If you’re interested in stakeholder management, you’ll be interested in this recent paper by Brad Rawlins of Brigham Young University which addresses a crucial question communicators constantly face in dealing with myriad stakeholders. Which is: “How much attention does each stakeholder group deserve or require?”
Since all stakeholders do not have the same interests or demands, once stakeholders have been identified there is a struggle: who gets the attention? Sacrificing the needs of one stakeholder for the needs of another can be a problem – especially if you don’t make the right choice.
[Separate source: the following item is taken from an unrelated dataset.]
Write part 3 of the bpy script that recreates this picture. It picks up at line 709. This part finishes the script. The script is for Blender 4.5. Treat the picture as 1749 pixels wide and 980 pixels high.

Brad’s paper synthesises a large amount of research in stakeholder management and public relations and provides a model that identifies ‘key publics’ for communications strategies. Brad writes: “By using the steps outlined in this paper, organisations can take a more systematic and comprehensive approach to prioritising stakeholders.” The paper is a very useful contribution to our knowledge of how best to prioritise stakeholders to ensure we’re hitting target, not just assuaging the squeaky wheel.
Thanks - interesting paper, although more academic than many businesses will need. This paper is helpful in planning proactive communications and identifying where resources should be prioritised, but is of limited use when there's already an urgent communications need - ie, a squeaky wheel - because issues don't usually affect all stakeholder groups equally and at the same time.
Posted by: Sean@Prompt | 26 May 2006 at 01:53 AM
Thank you for the alert. I must be slipping not to have noticed before.
Jon White and I have been working in this field for over a decade when we first developed a focus group using visualisation methodology (using a software as an aid) to identify stakeholders and compare their relative significance.
The range of approaches to stakeholder mapping and auditing is difficult and tends to be complex for boardroom discussion.
Once we can get a board to come together (as a focus group) we can ask them to identify their stakeholders and the relative (importance, influence and attitude) significance of stakeholders, they both identify a lot of them and begin to understand public relations much better.
What is fascinating is seeing directors engage. Usually the sceptical CFO is the most receptive. I think because he can see that this is a form of audit (which he understands) and because, after benchmarking, it is possible then to set time eliminated stakeholder objectives based on, in our case, numbers he can relate to public relations in his own language.
We have found is that by taking stakeholder management to the senior managers of organisations and showing them that they have a role (and its not all down to the 'spin doctors' and marketers), they begin to understand how important (and stretching) PR management is.